Shtefanov considera que é alarmante o fato de que a ideologia do Kremlin "já encontrou o seu caminho nos livros escolares". Por outro lado, ele observa que a parte ideológica se estabeleceu "em uma passagem relativamente pequena do livro didático", referente aos acontecimentos de 2014 até os dias de hoje, ou seja, na última parte do livro.

Dessa forma, o professor de história acredita que os danos pedagógicos ainda são baixos, porque grande parte do que foi adaptado da história do século XX permanece fiel aos livros didáticos antecessores. Mas se a parcela ideológica “se espalhar ainda mais, pode ser o início de um processo muito desagradável”, completa.

A adoção de um novo conteúdo escolar se insere em um projeto anunciado ainda no ano passado, intitulado "Conversas sobre o importante", que se baseia na inserção de atividades extracurriculares com temas ligados ao patriotismo e aos valores russos. Dentro do escopo destas aulas a princípio não nocivas e não diretamente atreladas à guerra, já havia uma construção da retórica de heroísmo do exército russo em sua operação militar e as justificativas da Rússia em suas ações na Ucrânia.

Com o novo ano escolar, essas aulas se tornaram mais oficiais no calendário escolar, assim como a versão russa sobre o conflito com a Ucrânia nas escolas.

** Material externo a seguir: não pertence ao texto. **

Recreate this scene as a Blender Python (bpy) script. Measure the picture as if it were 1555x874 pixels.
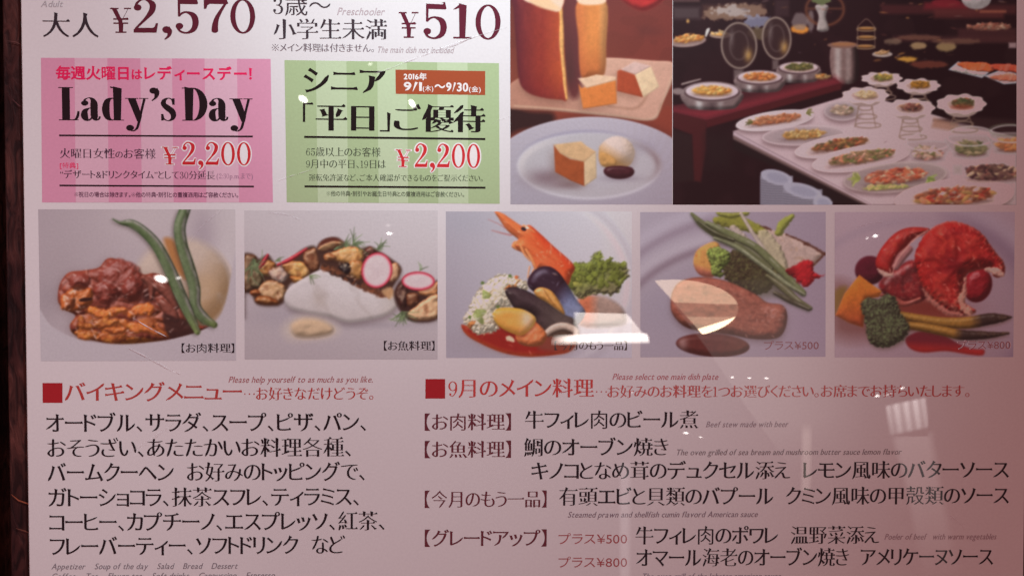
# A laminated restaurant menu poster on a dark wooden wall, seen close up and almost square on.
import bpy, math, random
import numpy as np
from mathutils import Matrix, Vector
from mathutils.geometry import tessellate_polygon

for o in list(bpy.data.objects):
    bpy.data.objects.remove(o, do_unlink=True)
scene = bpy.context.scene
C = scene.collection

# ------------------------------------------------------------------ camera
UNIT = 0.594 / 1529.0            # metres per poster unit (an A1 sheet is 594 mm wide)
FOCAL, CX, CY = 1210.0, 777.5, 437.0
PITCH, YAW, ROLL = -0.02264518, -0.03540509, -0.00090294
Z0 = 1.35                        # height of the poster's reference point above the floor
def rot(a, b, c):
    ca, sa, cb, sb, cc, sc = math.cos(a), math.sin(a), math.cos(b), math.sin(b), math.cos(c), math.sin(c)
    Rx = np.array([[1, 0, 0], [0, ca, -sa], [0, sa, ca]])
    Ry = np.array([[cb, 0, sb], [0, 1, 0], [-sb, 0, cb]])
    Rz = np.array([[cc, -sc, 0], [sc, cc, 0], [0, 0, 1]])
    return Rz @ Ry @ Rx
CAM_R = rot(PITCH, YAW, ROLL)
POSTER_M = Matrix.Translation((0, 0, Z0)) @ Matrix.Rotation(math.radians(90), 4, 'X')   # local xy = poster plane
cam_data = bpy.data.cameras.new('camera')
cam_data.sensor_width = 36.0
cam_data.lens = 36.0 * FOCAL / 1555.0
cam_data.clip_start, cam_data.clip_end = 0.01, 100.0
cam = bpy.data.objects.new('camera', cam_data)
C.objects.link(cam)
cam.matrix_world = POSTER_M @ Matrix.Translation((0, 0, FOCAL * UNIT)) @ Matrix(CAM_R.tolist()).to_4x4()
scene.camera = cam

# ------------------------------------------------------------------ world: a dim reddish room, no sky (indoors)
world = bpy.data.worlds.new('World')
scene.world = world
world.use_nodes = True
world.node_tree.nodes['Background'].inputs[0].default_value = (1.0, 0.375, 0.385, 1)
world.node_tree.nodes['Background'].inputs[1].default_value = 0.258

scene.view_settings.view_transform = 'Standard'
scene.view_settings.look = 'None'
scene.view_settings.exposure = 0.0
scene.view_settings.gamma = 1.0

# ------------------------------------------------------------------ lamps
def aim(o, target, up=(0, 0, 1)):
    d = Vector(target) - o.location
    o.rotation_euler = d.to_track_quat('-Z', 'Y').to_euler()
def on_poster(x, y, h=0.0):      # poster units -> world
    return Vector((x * UNIT, -h, Z0 + y * UNIT))
LAMPS = {}
def lamp(name, kind, loc, target, energy, color, **kw):
    d = bpy.data.lights.new(name, kind)
    d.energy, d.color = energy, color
    for k, v in kw.items(): setattr(d, k, v)
    o = bpy.data.objects.new(name, d)
    C.objects.link(o)
    o.location = loc
    aim(o, target)
    LAMPS[name] = o
    return o
# two ceiling spotlights pool their light on the upper middle of the sheet
lamp('poster_spotlight', 'SPOT', (0.19197, -0.75, Z0 + 1.05), (0.01233, 0, Z0 + 0.30820), 61.1, (0.787, 0.972, 1.0),
     spot_size=2 * 0.20318, spot_blend=1.0, shadow_soft_size=0.03)
lamp('poster_spotlight', 'SPOT', (0.50329, -0.9, Z0 + 1.0), (-0.26682, 0, Z0 + 0.16004), 55.3, (0.870, 0.921, 1.0),
     spot_size=2 * 0.46651, spot_blend=1.0, shadow_soft_size=0.03)
lamp('poster_spotlight', 'SPOT', (-0.45, -0.8, Z0 + 0.9), (-0.30, 0, Z0 - 0.06), 7.5, (1.0, 0.86, 0.90),  # added weak fill that only brightens the sheet's left edge
     spot_size=2 * 0.15, spot_blend=1.0, shadow_soft_size=0.03)
# lamps and lit openings across the room, seen mirrored in the film
def room_lamp(name, x, y, w, h, radiance, color=(1, 0.93, 0.88), depth=2.4, shape='RECTANGLE', shader=None, tilt=0.0):
    """a lamp in the room whose mirror image falls round measured position x, y"""
    c = FOCAL * UNIT
    k = (c + depth) / c
    d = np.array([(x - CX) / FOCAL, -(y - CY) / FOCAL, -1.0]) @ CAM_R.T
    q = d[:2] / -d[2] * c
    L = bpy.data.lights.new(name, 'AREA')
    L.shape = shape
    L.size, L.size_y = w * UNIT * k, h * UNIT * k
    area_ = L.size * L.size_y * (math.pi / 4 if shape == 'ELLIPSE' else 1.0)
    L.energy, L.color = radiance * area_ * math.pi, color
    if shader:
        L.use_nodes = True
        shader(L.node_tree, w, h)
    o = bpy.data.objects.new(name, L)
    C.objects.link(o)
    o.matrix_world = POSTER_M @ Matrix.Translation((q[0] * k, q[1] * k, depth)) @ Matrix.Rotation(tilt, 4, 'Z')
    return o
def shaped(build):
    """lamp shader: build(N, L, u, v) -> colour socket; u runs left to right and v top to bottom as seen in the film"""
    def f(nt, w, h):
        N, Lk = nt.nodes, nt.links
        g = N.new('ShaderNodeNewGeometry'); s = N.new('ShaderNodeSeparateXYZ')
        Lk.new(g.outputs['Parametric'], s.inputs[0])
        def m(op, a, b=0.0, c=0.0):
            n = N.new('ShaderNodeMath'); n.operation = op
            for i, x in enumerate((a, b, c)):
                if isinstance(x, (int, float)): n.inputs[i].default_value = x
                else: Lk.new(x, n.inputs[i])
            return n.outputs[0]
        u = m('MULTIPLY', s.outputs[0], w)
        v = m('MULTIPLY', m('SUBTRACT', 1.0, s.outputs[1]), h)
        em = N['Emission'] if 'Emission' in N else N.new('ShaderNodeEmission')
        Lk.new(build(N, Lk, u, v, m), em.inputs['Strength'])
    return f
def half(m, u, v, x0, y0, x1, y1, soft=1.5):
    """1 on the right-hand side of the line x0,y0 -> x1,y1 (v down), soft edge"""
    l = math.hypot(x1 - x0, y1 - y0); nx, ny = -(y1 - y0) / l, (x1 - x0) / l
    d = m('ADD', m('ADD', m('MULTIPLY', u, nx), m('MULTIPLY', v, ny)), -(x0 * nx + y0 * ny))
    n = m('ADD', m('DIVIDE', d, 2 * soft), 0.5)
    return m('MINIMUM', m('MAXIMUM', n, 0.0), 1.0)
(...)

De acordo com Daniil Ken, o lançamento do novo livro didático faz parte de um aprofundamento desse processo.

Para ele, a adição de acontecimentos contemporâneos desde a anexação da Crimeia - nos livros escolares é classificada como "reintegração" ou "retorno à pátria" - até a atual guerra da Ucrânia tem um caráter “totalmente não escolar, mas simplesmente uma propaganda que justifica a guerra, elogia Putin”.

O presidente do sindicado "Aliança dos Professores" aponta que, por exemplo, quando o livro trata da situação política da Ucrânia, o conteúdo é categórico em afirmar que o país tem "regime político ilegal, que chegou no poder através de uma rebelião, uma ‘revolução colorida’". Daniil Ken não descarta que esse tópico é complexo e é uma discussão que tem seu mérito, no entanto, ele destaca que “quando se dá uma resposta fácil, qualquer resposta simples será desonesta”. “O novo livro escolar russo oferece uma resposta simples de que é um governo ilegal”, acrescenta.

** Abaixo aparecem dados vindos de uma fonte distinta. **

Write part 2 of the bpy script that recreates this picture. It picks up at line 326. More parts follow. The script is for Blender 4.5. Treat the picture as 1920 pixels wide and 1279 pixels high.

O sistema de ensino na Rússia possui um documento oficial que se chama "Lista federal de livros didáticos", que é uma enumeração de livros autorizados para serem utilizados nas escolas. Durante o último ano, desde o início do projeto "Conversas sobre o importante" até o lançamento do novo livro didático, aumentou a pressão sobre o corpo docente nas escolas russas sobre qual material usar.

Daniil Ken aponta que a "Lista federal de livros didáticos" foi fortemente diminuída neste último ano, sobretudo os livros de história, estudos sociais, geografia e literatura. "São justamente aquelas matérias que devem formar a visão de mundo das pessoas, e os professores não conseguem escolher quais livros escolares usar, eles sentem muito que essa mudança do programa escolar é uma ordem política do Kremln", completa.